**RAW DATA:**
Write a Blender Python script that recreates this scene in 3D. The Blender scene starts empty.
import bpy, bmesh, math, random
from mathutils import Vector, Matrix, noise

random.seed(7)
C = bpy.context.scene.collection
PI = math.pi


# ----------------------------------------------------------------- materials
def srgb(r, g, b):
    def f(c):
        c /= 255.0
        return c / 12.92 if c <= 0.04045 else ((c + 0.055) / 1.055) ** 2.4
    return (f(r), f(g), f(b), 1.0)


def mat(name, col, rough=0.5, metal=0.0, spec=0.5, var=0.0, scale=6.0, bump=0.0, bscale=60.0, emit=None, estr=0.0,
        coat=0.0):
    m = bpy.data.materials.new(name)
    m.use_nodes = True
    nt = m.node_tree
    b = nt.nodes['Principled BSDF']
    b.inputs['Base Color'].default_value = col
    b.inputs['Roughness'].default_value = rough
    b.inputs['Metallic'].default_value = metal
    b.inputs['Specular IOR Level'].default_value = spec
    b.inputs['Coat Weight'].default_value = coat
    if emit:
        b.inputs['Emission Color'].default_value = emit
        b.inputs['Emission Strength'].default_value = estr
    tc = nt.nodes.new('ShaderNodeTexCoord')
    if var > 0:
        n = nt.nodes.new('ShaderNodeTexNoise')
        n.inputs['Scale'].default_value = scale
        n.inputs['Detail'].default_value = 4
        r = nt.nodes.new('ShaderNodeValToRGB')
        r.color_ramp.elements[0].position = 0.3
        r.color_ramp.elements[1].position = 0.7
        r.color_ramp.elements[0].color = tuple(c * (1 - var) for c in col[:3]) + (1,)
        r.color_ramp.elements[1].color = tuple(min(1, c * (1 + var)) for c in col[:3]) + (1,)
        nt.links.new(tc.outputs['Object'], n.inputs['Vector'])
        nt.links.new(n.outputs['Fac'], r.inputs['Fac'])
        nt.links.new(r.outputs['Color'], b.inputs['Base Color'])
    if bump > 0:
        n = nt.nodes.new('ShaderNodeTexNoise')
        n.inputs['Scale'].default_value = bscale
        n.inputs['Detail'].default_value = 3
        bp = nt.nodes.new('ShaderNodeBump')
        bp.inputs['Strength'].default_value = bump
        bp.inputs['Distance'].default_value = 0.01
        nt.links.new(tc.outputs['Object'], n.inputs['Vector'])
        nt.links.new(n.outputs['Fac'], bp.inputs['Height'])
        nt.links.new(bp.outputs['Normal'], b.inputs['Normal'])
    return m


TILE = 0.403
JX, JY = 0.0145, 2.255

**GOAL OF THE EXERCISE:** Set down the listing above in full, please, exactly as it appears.

**REPLY:**
Write a Blender Python script that recreates this scene in 3D. The Blender scene starts empty.
import bpy, bmesh, math, random
from mathutils import Vector, Matrix, noise

random.seed(7)
C = bpy.context.scene.collection
PI = math.pi


# ----------------------------------------------------------------- materials
def srgb(r, g, b):
    def f(c):
        c /= 255.0
        return c / 12.92 if c <= 0.04045 else ((c + 0.055) / 1.055) ** 2.4
    return (f(r), f(g), f(b), 1.0)


def mat(name, col, rough=0.5, metal=0.0, spec=0.5, var=0.0, scale=6.0, bump=0.0, bscale=60.0, emit=None, estr=0.0,
        coat=0.0):
    m = bpy.data.materials.new(name)
    m.use_nodes = True
    nt = m.node_tree
    b = nt.nodes['Principled BSDF']
    b.inputs['Base Color'].default_value = col
    b.inputs['Roughness'].default_value = rough
    b.inputs['Metallic'].default_value = metal
    b.inputs['Specular IOR Level'].default_value = spec
    b.inputs['Coat Weight'].default_value = coat
    if emit:
        b.inputs['Emission Color'].default_value = emit
        b.inputs['Emission Strength'].default_value = estr
    tc = nt.nodes.new('ShaderNodeTexCoord')
    if var > 0:
        n = nt.nodes.new('ShaderNodeTexNoise')
        n.inputs['Scale'].default_value = scale
        n.inputs['Detail'].default_value = 4
        r = nt.nodes.new('ShaderNodeValToRGB')
        r.color_ramp.elements[0].position = 0.3
        r.color_ramp.elements[1].position = 0.7
        r.color_ramp.elements[0].color = tuple(c * (1 - var) for c in col[:3]) + (1,)
        r.color_ramp.elements[1].color = tuple(min(1, c * (1 + var)) for c in col[:3]) + (1,)
        nt.links.new(tc.outputs['Object'], n.inputs['Vector'])
        nt.links.new(n.outputs['Fac'], r.inputs['Fac'])
        nt.links.new(r.outputs['Color'], b.inputs['Base Color'])
    if bump > 0:
        n = nt.nodes.new('ShaderNodeTexNoise')
        n.inputs['Scale'].default_value = bscale
        n.inputs['Detail'].default_value = 3
        bp = nt.nodes.new('ShaderNodeBump')
        bp.inputs['Strength'].default_value = bump
        bp.inputs['Distance'].default_value = 0.01
        nt.links.new(tc.outputs['Object'], n.inputs['Vector'])
        nt.links.new(n.outputs['Fac'], bp.inputs['Height'])
        nt.links.new(bp.outputs['Normal'], b.inputs['Normal'])
    return m


TILE = 0.403
JX, JY = 0.0145, 2.255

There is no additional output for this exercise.